Ringfort (Rath), Tullynagracken, Co. Sligo
Co. Sligo |
Ringforts
Scattered across the Irish countryside in their thousands, ringforts are among the most common early medieval monuments in the country, yet each one carries its own quiet particulars.
The example at Tullynagracken, County Sligo, sits in undulating pasture just south-east of the Sligo-Dublin road, and what makes it worth a second look is less spectacle than structural detail. It is a rath, the Irish term for a ringfort built primarily from earth and stone rather than timber palisade, and its oval enclosure measures roughly 25 metres north to south and 32 metres east to west.

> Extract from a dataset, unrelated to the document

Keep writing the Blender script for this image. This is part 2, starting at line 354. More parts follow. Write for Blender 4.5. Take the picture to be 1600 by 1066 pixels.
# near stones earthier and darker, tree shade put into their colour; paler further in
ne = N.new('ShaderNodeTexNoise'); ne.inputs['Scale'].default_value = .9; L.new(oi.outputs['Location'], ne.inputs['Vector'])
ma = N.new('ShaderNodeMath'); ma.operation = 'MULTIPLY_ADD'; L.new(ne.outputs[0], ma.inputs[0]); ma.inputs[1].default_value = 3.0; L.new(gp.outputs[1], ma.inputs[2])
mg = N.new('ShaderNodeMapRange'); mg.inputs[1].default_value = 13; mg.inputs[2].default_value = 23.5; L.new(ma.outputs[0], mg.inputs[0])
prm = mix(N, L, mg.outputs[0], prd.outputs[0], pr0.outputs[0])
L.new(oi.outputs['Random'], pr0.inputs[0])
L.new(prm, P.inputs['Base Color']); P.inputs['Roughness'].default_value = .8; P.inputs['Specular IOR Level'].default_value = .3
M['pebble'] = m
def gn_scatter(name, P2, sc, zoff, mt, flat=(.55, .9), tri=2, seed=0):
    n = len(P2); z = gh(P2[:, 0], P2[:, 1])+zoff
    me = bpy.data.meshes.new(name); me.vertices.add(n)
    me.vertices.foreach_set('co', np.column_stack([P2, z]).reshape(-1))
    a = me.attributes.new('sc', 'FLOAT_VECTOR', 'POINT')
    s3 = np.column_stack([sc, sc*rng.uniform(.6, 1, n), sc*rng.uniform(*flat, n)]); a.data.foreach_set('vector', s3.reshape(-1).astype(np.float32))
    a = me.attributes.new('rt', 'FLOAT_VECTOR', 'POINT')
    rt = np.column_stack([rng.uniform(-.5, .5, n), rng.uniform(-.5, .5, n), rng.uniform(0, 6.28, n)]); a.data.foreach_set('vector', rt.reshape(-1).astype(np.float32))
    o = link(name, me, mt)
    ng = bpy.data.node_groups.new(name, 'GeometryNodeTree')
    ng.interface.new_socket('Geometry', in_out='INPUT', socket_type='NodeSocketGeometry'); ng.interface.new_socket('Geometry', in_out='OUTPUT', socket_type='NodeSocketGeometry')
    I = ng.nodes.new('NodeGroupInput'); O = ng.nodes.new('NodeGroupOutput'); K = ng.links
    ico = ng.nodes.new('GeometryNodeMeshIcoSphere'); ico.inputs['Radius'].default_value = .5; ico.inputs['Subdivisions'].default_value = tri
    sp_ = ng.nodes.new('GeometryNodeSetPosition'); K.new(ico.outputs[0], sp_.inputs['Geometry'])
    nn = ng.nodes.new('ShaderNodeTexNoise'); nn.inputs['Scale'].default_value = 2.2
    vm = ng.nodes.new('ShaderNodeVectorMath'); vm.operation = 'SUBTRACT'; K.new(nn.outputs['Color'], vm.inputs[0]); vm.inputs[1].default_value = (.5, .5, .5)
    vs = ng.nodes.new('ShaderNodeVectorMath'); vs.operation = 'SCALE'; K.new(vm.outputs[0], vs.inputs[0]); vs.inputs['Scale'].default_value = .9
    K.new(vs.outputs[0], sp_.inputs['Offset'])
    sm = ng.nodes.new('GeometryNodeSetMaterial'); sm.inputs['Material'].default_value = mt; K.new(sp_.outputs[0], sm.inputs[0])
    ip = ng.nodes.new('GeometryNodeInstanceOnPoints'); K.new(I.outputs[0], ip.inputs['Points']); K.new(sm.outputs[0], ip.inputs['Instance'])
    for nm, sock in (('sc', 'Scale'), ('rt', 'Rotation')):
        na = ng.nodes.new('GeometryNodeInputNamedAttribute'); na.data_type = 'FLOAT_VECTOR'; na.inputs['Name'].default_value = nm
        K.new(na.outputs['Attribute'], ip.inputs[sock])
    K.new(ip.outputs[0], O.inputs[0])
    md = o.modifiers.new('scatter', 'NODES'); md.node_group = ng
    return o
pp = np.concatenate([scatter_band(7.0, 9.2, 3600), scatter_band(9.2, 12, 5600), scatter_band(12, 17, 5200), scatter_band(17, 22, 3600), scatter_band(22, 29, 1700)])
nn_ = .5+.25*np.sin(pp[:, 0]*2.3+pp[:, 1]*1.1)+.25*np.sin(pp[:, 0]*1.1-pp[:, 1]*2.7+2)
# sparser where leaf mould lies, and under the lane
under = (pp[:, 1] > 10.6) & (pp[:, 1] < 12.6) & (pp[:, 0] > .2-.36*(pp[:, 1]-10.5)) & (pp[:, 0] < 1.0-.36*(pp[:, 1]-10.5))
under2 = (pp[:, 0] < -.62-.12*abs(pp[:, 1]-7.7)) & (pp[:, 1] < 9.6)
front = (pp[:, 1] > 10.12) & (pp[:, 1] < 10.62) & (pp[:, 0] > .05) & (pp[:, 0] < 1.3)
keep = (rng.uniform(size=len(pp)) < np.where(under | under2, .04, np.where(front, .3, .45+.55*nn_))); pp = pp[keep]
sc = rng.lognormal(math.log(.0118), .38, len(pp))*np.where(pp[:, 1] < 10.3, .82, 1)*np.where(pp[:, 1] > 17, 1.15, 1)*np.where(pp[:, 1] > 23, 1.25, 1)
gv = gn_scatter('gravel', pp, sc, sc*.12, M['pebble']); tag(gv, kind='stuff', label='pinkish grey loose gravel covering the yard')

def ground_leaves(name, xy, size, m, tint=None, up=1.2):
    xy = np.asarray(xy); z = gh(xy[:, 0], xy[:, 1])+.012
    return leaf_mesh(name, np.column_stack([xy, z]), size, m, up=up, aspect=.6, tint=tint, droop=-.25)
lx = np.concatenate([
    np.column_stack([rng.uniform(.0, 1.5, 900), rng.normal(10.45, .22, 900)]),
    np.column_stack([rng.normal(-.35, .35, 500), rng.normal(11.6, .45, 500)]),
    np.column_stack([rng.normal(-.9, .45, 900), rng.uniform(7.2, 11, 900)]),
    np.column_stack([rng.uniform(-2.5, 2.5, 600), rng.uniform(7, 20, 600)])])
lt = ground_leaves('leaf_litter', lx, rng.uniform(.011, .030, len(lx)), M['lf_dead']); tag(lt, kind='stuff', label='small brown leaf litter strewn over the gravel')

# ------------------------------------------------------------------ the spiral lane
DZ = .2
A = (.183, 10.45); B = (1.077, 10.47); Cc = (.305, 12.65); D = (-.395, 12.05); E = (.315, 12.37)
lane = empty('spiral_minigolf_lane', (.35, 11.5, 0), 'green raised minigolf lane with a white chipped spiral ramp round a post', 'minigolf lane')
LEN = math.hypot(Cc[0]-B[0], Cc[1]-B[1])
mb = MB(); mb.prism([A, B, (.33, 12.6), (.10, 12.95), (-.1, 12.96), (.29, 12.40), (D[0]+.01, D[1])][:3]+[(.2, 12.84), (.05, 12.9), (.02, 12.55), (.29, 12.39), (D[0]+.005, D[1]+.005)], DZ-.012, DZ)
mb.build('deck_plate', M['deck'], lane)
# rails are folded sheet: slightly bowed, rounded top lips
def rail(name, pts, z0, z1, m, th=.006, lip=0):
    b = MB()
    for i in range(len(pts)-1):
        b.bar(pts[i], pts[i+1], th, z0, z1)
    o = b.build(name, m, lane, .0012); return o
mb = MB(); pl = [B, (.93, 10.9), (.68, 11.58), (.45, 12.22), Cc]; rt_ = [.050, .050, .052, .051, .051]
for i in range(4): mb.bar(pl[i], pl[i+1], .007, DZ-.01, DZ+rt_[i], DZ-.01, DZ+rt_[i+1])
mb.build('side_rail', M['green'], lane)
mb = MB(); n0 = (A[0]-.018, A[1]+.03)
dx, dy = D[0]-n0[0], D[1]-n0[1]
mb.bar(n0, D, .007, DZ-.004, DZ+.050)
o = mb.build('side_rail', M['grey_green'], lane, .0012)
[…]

The boundary is formed in two distinct ways. To the north and north-east, an earth and stone bank survives, standing only about 20 centimetres above the interior ground level but rising to nearly a metre on the outside, with a width of around 1.6 metres. From the north-east round to the south-west, the enclosure is defined instead by a natural or cut scarp, a steep slope in the ground, standing about 1.27 metres high. Notably, there is no fosse, the external ditch that typically accompanies such banks and helps explain how the material was piled up in the first place. Its absence here suggests either that the builders worked with the existing contours of the land rather than excavating fresh material, or that any ditch has long since been filled and levelled. The entrance, 3.6 metres wide, opens to the north.